===== Records provided

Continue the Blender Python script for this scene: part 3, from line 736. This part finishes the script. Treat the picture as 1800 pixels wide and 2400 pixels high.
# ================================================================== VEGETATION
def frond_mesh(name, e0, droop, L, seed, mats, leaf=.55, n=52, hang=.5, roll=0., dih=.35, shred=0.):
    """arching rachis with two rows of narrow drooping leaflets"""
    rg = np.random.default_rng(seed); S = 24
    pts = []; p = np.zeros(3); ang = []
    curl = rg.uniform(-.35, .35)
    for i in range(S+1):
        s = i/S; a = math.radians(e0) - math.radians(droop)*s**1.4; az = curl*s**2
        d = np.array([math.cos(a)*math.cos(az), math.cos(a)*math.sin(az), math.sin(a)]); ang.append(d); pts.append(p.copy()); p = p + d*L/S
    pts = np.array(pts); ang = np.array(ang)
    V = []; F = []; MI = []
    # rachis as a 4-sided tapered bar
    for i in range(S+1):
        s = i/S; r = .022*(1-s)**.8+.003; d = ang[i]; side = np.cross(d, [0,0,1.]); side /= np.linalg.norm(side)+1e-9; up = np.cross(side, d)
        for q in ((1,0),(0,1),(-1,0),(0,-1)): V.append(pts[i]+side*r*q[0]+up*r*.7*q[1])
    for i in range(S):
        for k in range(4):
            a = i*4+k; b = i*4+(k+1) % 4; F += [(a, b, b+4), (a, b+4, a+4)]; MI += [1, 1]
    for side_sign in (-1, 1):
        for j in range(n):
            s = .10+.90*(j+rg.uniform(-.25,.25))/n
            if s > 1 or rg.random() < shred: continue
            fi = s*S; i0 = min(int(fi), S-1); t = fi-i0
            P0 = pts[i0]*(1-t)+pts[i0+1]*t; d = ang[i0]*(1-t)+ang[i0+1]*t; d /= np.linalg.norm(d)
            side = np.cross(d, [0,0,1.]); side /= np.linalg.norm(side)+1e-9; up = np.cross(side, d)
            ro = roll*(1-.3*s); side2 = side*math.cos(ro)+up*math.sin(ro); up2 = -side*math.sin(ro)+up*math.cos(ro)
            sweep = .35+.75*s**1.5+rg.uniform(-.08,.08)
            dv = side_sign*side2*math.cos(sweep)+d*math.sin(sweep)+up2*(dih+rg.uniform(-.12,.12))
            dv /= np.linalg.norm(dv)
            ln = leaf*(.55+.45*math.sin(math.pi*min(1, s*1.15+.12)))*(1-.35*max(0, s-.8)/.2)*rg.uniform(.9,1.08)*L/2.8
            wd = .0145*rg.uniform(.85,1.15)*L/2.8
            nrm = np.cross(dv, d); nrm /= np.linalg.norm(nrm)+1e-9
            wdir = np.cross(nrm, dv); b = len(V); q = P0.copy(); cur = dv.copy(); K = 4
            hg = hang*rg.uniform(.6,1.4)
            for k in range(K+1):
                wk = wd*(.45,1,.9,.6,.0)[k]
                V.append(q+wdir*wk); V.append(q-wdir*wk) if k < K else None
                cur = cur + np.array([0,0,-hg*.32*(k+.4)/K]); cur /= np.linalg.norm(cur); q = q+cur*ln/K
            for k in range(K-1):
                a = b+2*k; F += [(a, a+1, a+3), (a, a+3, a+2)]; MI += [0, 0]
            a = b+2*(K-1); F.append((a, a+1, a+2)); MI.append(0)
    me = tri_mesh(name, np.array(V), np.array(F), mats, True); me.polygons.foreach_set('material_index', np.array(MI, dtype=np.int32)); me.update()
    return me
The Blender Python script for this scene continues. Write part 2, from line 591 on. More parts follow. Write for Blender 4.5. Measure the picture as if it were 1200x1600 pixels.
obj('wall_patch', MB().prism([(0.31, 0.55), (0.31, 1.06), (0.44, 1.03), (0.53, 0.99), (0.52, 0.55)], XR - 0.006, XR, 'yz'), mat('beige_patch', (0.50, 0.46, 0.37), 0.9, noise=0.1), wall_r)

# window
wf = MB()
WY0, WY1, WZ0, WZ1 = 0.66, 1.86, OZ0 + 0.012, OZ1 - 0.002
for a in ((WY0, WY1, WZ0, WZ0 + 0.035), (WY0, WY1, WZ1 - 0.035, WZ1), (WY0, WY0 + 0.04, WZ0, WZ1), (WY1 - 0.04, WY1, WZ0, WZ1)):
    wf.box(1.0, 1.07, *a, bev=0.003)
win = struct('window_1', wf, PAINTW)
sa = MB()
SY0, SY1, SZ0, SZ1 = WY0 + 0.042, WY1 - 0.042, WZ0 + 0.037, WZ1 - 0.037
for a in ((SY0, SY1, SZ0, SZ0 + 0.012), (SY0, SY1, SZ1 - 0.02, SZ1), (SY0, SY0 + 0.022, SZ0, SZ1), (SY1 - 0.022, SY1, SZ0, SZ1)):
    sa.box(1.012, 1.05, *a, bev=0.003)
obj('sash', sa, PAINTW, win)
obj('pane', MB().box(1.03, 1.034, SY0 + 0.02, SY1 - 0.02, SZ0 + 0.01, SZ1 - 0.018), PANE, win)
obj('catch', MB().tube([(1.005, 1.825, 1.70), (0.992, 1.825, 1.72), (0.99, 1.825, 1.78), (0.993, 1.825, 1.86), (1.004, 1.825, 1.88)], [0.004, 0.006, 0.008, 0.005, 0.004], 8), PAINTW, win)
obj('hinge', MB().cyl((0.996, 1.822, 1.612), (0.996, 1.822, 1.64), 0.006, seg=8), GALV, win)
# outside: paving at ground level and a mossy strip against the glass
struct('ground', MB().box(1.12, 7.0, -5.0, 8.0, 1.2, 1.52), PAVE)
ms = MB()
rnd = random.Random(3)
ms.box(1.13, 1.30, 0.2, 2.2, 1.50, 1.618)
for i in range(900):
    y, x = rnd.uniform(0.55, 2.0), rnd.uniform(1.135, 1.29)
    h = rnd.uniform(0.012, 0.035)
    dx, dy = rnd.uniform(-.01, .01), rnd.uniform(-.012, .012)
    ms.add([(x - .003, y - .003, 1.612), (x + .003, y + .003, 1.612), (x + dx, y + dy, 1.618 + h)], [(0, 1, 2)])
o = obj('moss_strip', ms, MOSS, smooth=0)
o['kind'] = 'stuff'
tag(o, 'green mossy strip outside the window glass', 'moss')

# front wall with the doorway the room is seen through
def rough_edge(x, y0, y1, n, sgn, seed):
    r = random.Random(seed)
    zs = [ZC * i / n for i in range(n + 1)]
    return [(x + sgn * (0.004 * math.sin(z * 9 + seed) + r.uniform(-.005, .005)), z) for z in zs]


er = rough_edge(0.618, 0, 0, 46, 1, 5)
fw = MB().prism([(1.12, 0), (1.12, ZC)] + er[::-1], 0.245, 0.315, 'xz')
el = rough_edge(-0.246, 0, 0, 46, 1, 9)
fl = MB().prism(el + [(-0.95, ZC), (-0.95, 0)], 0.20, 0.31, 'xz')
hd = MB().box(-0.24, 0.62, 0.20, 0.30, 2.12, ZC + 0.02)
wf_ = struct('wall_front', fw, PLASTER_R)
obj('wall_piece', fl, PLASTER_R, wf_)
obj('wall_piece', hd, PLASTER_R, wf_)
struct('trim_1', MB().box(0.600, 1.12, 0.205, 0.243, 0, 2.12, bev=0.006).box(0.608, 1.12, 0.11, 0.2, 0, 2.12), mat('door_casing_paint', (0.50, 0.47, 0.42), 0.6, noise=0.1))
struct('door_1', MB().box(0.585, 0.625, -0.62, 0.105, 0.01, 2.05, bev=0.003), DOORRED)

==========

## Stated goal
Taking the records above, retype every line from the one with "The Blender Python script for this scene continues." down to the one with "0.9, noise=0.1), wall_r)", exactly and with nothing else.

## Finished exercise
The Blender Python script for this scene continues. Write part 2, from line 591 on. More parts follow. Write for Blender 4.5. Measure the picture as if it were 1200x1600 pixels.
obj('wall_patch', MB().prism([(0.31, 0.55), (0.31, 1.06), (0.44, 1.03), (0.53, 0.99), (0.52, 0.55)], XR - 0.006, XR, 'yz'), mat('beige_patch', (0.50, 0.46, 0.37), 0.9, noise=0.1), wall_r)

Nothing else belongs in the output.